━━━━━ Information provided

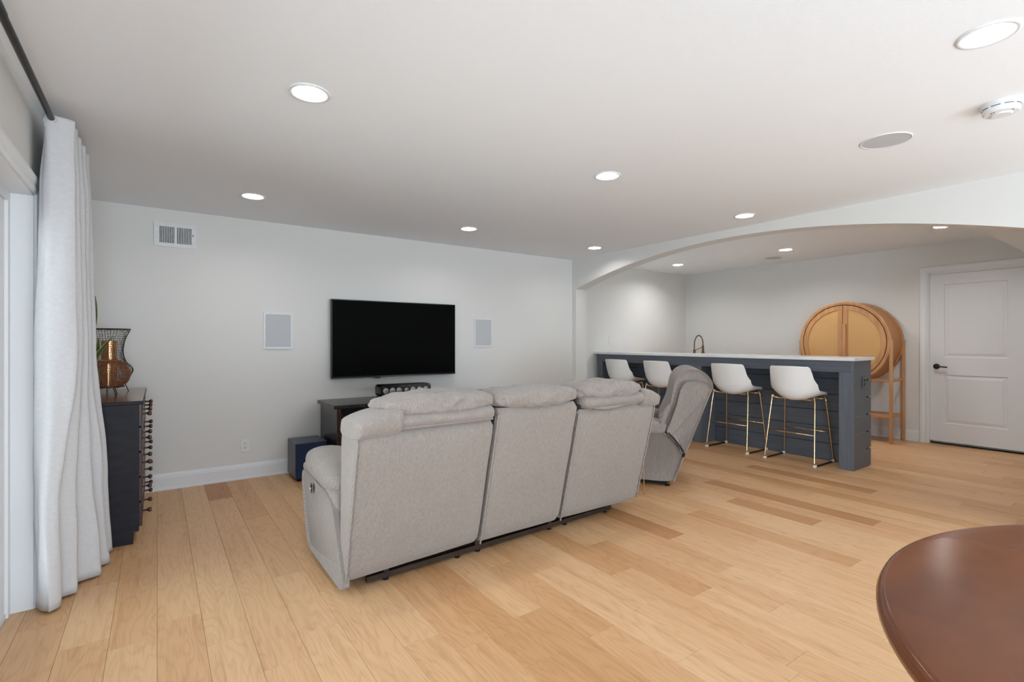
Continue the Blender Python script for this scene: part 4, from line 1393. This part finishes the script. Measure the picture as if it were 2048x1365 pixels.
# ------------------------------------------------------------------ little hairpin-leg table between sofa and chair
t = thing('hairpin_side_table', 'small side table with thin brass hairpin legs half hidden behind the sofa', 'side table', (3.10, 2.82, 0))
bm = new(); lathe(bm, [(0, 0.50), (0.172, 0.50), (0.178, 0.504), (0.178, 0.518), (0.172, 0.522), (0, 0.522)], 36)
obj('table_top', bm, M['oak_h'], t, smooth=True, auto=40)
for k in range(3):
    a = math.atan2(-0.14, 0.10) + 2 * PI * k / 3
    d = Vector((math.cos(a), math.sin(a), 0)); q = Vector((-d.y, d.x, 0))
    ft = d * 0.172
    pts = smooth_path([d * 0.165 + Vector((0, 0, 0.50)), d * 0.168 + Vector((0, 0, 0.25)), ft + Vector((0, 0, 0.02)), ft - q * 0.004 + Vector((0, 0, 0.004)), ft - q * 0.012 + Vector((0, 0, 0.02)), d * 0.10 - q * 0.13 + Vector((0, 0, 0.27)), d * 0.04 - q * 0.145 + Vector((0, 0, 0.50))], 5)
    obj('hairpin_leg', tb(pts, 0.004, 8), M['brass'], t, smooth=True)

# ------------------------------------------------------------------ bar
bar = thing('bar_counter', 'slate blue shiplap bar with white quartz counter in the alcove opening', 'bar', (0, 0, 0))
BXF, BXR, BY0, BY1, BZ = 5.384, 5.79, 2.006, 5.375, 1.045
PX = 5.665                        # recessed panel
obj('countertop', bx(BXF - 0.014, BXR + 0.055, BY0 - 0.016, DH - 0.002, BZ, BZ + 0.032, bev=0.003, seg=1), M['quartz'], bar)
for y0, y1 in ((BY0, BY0 + 0.125), (3.632, 3.755), (5.285, BY1 + 0.0)):
    obj('post', bx(BXF, PX + 0.01, y0, y1, 0, BZ - 0.112), M['slate_v'], bar)
obj('apron', bx(BXF, BXF + 0.03, BY0, BY1, BZ - 0.112, BZ), M['slate'], bar)
M['slate_shade'] = mat('slate_groove_shade', rgb(40, 43, 48), 0.8, col2=rgb(34, 37, 42), scale=8)  # slate darkened in colour so the grooves between boards look shaded
obj('core', bx(PX + 0.014, BXR - 0.003, BY0 + 0.018, BY1, 0, BZ), M['slate_shade'], bar)
obj('support_frame', bx(BXF + 0.03, PX + 0.014, BY0 + 0.02, BY1, BZ - 0.05, BZ), M['slate'], bar)
zs = [0.002, 0.178, 0.347, 0.514, 0.686, 0.854, BZ]
g = 0.006
for z0, z1 in zip(zs, zs[1:]):
    # end boards
    obj('shiplap_board', bx(BXF + 0.010, BXR, BY0 - 0.002, BY0 + 0.018, z0 + g, z1 - (g if z1 < BZ else 0), bev=0.002, seg=1), M['slate'], bar)
    for y0, y1 in ((BY0 + 0.125, 3.632), (3.755, 5.285)):
        obj('shiplap_board', bx(PX, PX + 0.016, y0, y1, z0 + 0.0025, min(z1, 0.995) - 0.0025, bev=0.0015, seg=1), M['slate'], bar)
obj('base_cleat', bx(PX - 0.012, PX, BY0 + 0.125, 5.285, 0, 0.010), M['slate'], bar)
# corner fillet board covering the front edge of the end panel
obj('corner_trim', bx(BXF - 0.0015, BXF + 0.013, BY0 - 0.0022, BY0 + 0.02, 0, BZ), M['slate_v'], bar)
outlet((5.612, BY0 - 0.003, 0.832), 0, 'dark outlet on the end panel of the slate bar', dark=True)

# back counter behind the bar with faucet
t = thing('back_counter', 'lower slate cabinet run with white worktop hidden behind the bar', 'cabinet', (5.80, 2.9, 0))
obj('carcass', bx(0.05, 0.62, 0.0, 2.5, 0.0, 0.875), M['slate'], t)
obj('worktop', bx(0.0, 0.66, -0.02, 2.55, 0.877, 0.912, bev=0.003, seg=1), M['quartz'], t)
for k in range(4):
    d = obj('cabinet_door', bx(0.62, 0.64, 0.01 + k * 0.622, 0.615 + k * 0.622, 0.10, 0.86, bev=0.003, seg=1), M['slate_v'], t)
    obj('handle', tb([(0.66, 0.08 + k * 0.622, 0.62), (0.66, 0.08 + k * 0.622, 0.78)], 0.005, 8), M['brass'], d)
# spring faucet
t = thing('spring_faucet', 'tall antique brass spring faucet standing behind the bar counter', 'faucet', (6.20, 4.295, 0.912))
bm = new(); lathe(bm, [(0, 0), (0.028, 0), (0.028, 0.008), (0.020, 0.014), (0.0165, 0.03), (0.0165, 0.20), (0.012, 0.205), (0, 0.206)], 20)
obj('body', bm, M['faucet'], t, smooth=True, auto=40)
dvec = Vector((0.10, -0.055, 0))
dn = dvec.normalized()
arcp = [Vector((0, 0, 0.20)), Vector((0, 0, 0.27)), dn * 0.008 + Vector((0, 0, 0.335)), dn * 0.035 + Vector((0, 0, 0.388)), dn * 0.065 + Vector((0, 0, 0.405)), dn * 0.10 + Vector((0, 0, 0.385)), dn * 0.122 + Vector((0, 0, 0.335)), dn * 0.128 + Vector((0, 0, 0.27))]
arcp = smooth_path(arcp, 6)
obj('hose', tb(arcp, 0.006, 8), M['faucet'], t, smooth=True)
# spring coil around the hose
co = []
acc = 0.0
seg_ = []
for i, p in enumerate(arcp):
    if i: acc += (arcp[i] - arcp[i - 1]).length
    seg_.append(acc)
turns = 34
NN = turns * 8
j = 0
for k in range(NN + 1):
    s_ = acc * k / NN
    while j < len(seg_) - 2 and seg_[j + 1] < s_: j += 1
    f = (s_ - seg_[j]) / max(1e-6, seg_[j + 1] - seg_[j])
    p = arcp[j].lerp(arcp[j + 1], f)
    d = (arcp[j + 1] - arcp[j]).normalized()
    q1 = Vector((dn.y, -dn.x, 0)); q2 = d.cross(q1)
    a = 2 * PI * turns * k / NN
    co.append(p + (q1 * math.cos(a) + q2 * math.sin(a)) * 0.0095)
obj('spring', tb(co, 0.0022, 5), M['faucet'], t, smooth=True)
sp = dn * 0.128
bm = new(); lathe(bm, [(0, 0.27), (0.014, 0.268), (0.016, 0.20), (0.019, 0.175), (0.024, 0.160), (0.022, 0.155), (0, 0.156)], 18, mtx=Matrix.Translation(sp))
obj('spray_head', bm, M['faucet'], t, smooth=True, auto=40)
obj('support_arm', tb([(0.0, 0, 0.195), sp + Vector((0, 0, 0.245))], 0.005, 8), M['faucet'], t)
obj('lever', tb([(0.0, 0.016, 0.10), (0.0, 0.065, 0.12)], 0.006, 8), M['faucet'], t)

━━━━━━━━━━

Return each line of the data, keeping its wording exact and omitting pictures.

Continue the Blender Python script for this scene: part 4, from line 1393. This part finishes the script. Measure the picture as if it were 2048x1365 pixels.
# ------------------------------------------------------------------ little hairpin-leg table between sofa and chair
t = thing('hairpin_side_table', 'small side table with thin brass hairpin legs half hidden behind the sofa', 'side table', (3.10, 2.82, 0))
bm = new(); lathe(bm, [(0, 0.50), (0.172, 0.50), (0.178, 0.504), (0.178, 0.518), (0.172, 0.522), (0, 0.522)], 36)
obj('table_top', bm, M['oak_h'], t, smooth=True, auto=40)
for k in range(3):
    a = math.atan2(-0.14, 0.10) + 2 * PI * k / 3
    d = Vector((math.cos(a), math.sin(a), 0)); q = Vector((-d.y, d.x, 0))
    ft = d * 0.172
    pts = smooth_path([d * 0.165 + Vector((0, 0, 0.50)), d * 0.168 + Vector((0, 0, 0.25)), ft + Vector((0, 0, 0.02)), ft - q * 0.004 + Vector((0, 0, 0.004)), ft - q * 0.012 + Vector((0, 0, 0.02)), d * 0.10 - q * 0.13 + Vector((0, 0, 0.27)), d * 0.04 - q * 0.145 + Vector((0, 0, 0.50))], 5)
    obj('hairpin_leg', tb(pts, 0.004, 8), M['brass'], t, smooth=True)

# ------------------------------------------------------------------ bar
bar = thing('bar_counter', 'slate blue shiplap bar with white quartz counter in the alcove opening', 'bar', (0, 0, 0))
BXF, BXR, BY0, BY1, BZ = 5.384, 5.79, 2.006, 5.375, 1.045
PX = 5.665                        # recessed panel
obj('countertop', bx(BXF - 0.014, BXR + 0.055, BY0 - 0.016, DH - 0.002, BZ, BZ + 0.032, bev=0.003, seg=1), M['quartz'], bar)
for y0, y1 in ((BY0, BY0 + 0.125), (3.632, 3.755), (5.285, BY1 + 0.0)):
    obj('post', bx(BXF, PX + 0.01, y0, y1, 0, BZ - 0.112), M['slate_v'], bar)
obj('apron', bx(BXF, BXF + 0.03, BY0, BY1, BZ - 0.112, BZ), M['slate'], bar)
M['slate_shade'] = mat('slate_groove_shade', rgb(40, 43, 48), 0.8, col2=rgb(34, 37, 42), scale=8)  # slate darkened in colour so the grooves between boards look shaded
obj('core', bx(PX + 0.014, BXR - 0.003, BY0 + 0.018, BY1, 0, BZ), M['slate_shade'], bar)
obj('support_frame', bx(BXF + 0.03, PX + 0.014, BY0 + 0.02, BY1, BZ - 0.05, BZ), M['slate'], bar)
zs = [0.002, 0.178, 0.347, 0.514, 0.686, 0.854, BZ]
g = 0.006
for z0, z1 in zip(zs, zs[1:]):
    # end boards
    obj('shiplap_board', bx(BXF + 0.010, BXR, BY0 - 0.002, BY0 + 0.018, z0 + g, z1 - (g if z1 < BZ else 0), bev=0.002, seg=1), M['slate'], bar)
    for y0, y1 in ((BY0 + 0.125, 3.632), (3.755, 5.285)):
        obj('shiplap_board', bx(PX, PX + 0.016, y0, y1, z0 + 0.0025, min(z1, 0.995) - 0.0025, bev=0.0015, seg=1), M['slate'], bar)
obj('base_cleat', bx(PX - 0.012, PX, BY0 + 0.125, 5.285, 0, 0.010), M['slate'], bar)
# corner fillet board covering the front edge of the end panel
obj('corner_trim', bx(BXF - 0.0015, BXF + 0.013, BY0 - 0.0022, BY0 + 0.02, 0, BZ), M['slate_v'], bar)
outlet((5.612, BY0 - 0.003, 0.832), 0, 'dark outlet on the end panel of the slate bar', dark=True)

# back counter behind the bar with faucet
t = thing('back_counter', 'lower slate cabinet run with white worktop hidden behind the bar', 'cabinet', (5.80, 2.9, 0))
obj('carcass', bx(0.05, 0.62, 0.0, 2.5, 0.0, 0.875), M['slate'], t)
obj('worktop', bx(0.0, 0.66, -0.02, 2.55, 0.877, 0.912, bev=0.003, seg=1), M['quartz'], t)
for k in range(4):
    d = obj('cabinet_door', bx(0.62, 0.64, 0.01 + k * 0.622, 0.615 + k * 0.622, 0.10, 0.86, bev=0.003, seg=1), M['slate_v'], t)
    obj('handle', tb([(0.66, 0.08 + k * 0.622, 0.62), (0.66, 0.08 + k * 0.622, 0.78)], 0.005, 8), M['brass'], d)
# spring faucet
t = thing('spring_faucet', 'tall antique brass spring faucet standing behind the bar counter', 'faucet', (6.20, 4.295, 0.912))
bm = new(); lathe(bm, [(0, 0), (0.028, 0), (0.028, 0.008), (0.020, 0.014), (0.0165, 0.03), (0.0165, 0.20), (0.012, 0.205), (0, 0.206)], 20)
obj('body', bm, M['faucet'], t, smooth=True, auto=40)
dvec = Vector((0.10, -0.055, 0))
dn = dvec.normalized()
arcp = [Vector((0, 0, 0.20)), Vector((0, 0, 0.27)), dn * 0.008 + Vector((0, 0, 0.335)), dn * 0.035 + Vector((0, 0, 0.388)), dn * 0.065 + Vector((0, 0, 0.405)), dn * 0.10 + Vector((0, 0, 0.385)), dn * 0.122 + Vector((0, 0, 0.335)), dn * 0.128 + Vector((0, 0, 0.27))]
arcp = smooth_path(arcp, 6)
obj('hose', tb(arcp, 0.006, 8), M['faucet'], t, smooth=True)
# spring coil around the hose
co = []
acc = 0.0
seg_ = []
for i, p in enumerate(arcp):
    if i: acc += (arcp[i] - arcp[i - 1]).length
    seg_.append(acc)
turns = 34
NN = turns * 8
j = 0
for k in range(NN + 1):
    s_ = acc * k / NN
    while j < len(seg_) - 2 and seg_[j + 1] < s_: j += 1
    f = (s_ - seg_[j]) / max(1e-6, seg_[j + 1] - seg_[j])
    p = arcp[j].lerp(arcp[j + 1], f)
    d = (arcp[j + 1] - arcp[j]).normalized()
    q1 = Vector((dn.y, -dn.x, 0)); q2 = d.cross(q1)
    a = 2 * PI * turns * k / NN
    co.append(p + (q1 * math.cos(a) + q2 * math.sin(a)) * 0.0095)
obj('spring', tb(co, 0.0022, 5), M['faucet'], t, smooth=True)
sp = dn * 0.128
bm = new(); lathe(bm, [(0, 0.27), (0.014, 0.268), (0.016, 0.20), (0.019, 0.175), (0.024, 0.160), (0.022, 0.155), (0, 0.156)], 18, mtx=Matrix.Translation(sp))
obj('spray_head', bm, M['faucet'], t, smooth=True, auto=40)
obj('support_arm', tb([(0.0, 0, 0.195), sp + Vector((0, 0, 0.245))], 0.005, 8), M['faucet'], t)
obj('lever', tb([(0.0, 0.016, 0.10), (0.0, 0.065, 0.12)], 0.006, 8), M['faucet'], t)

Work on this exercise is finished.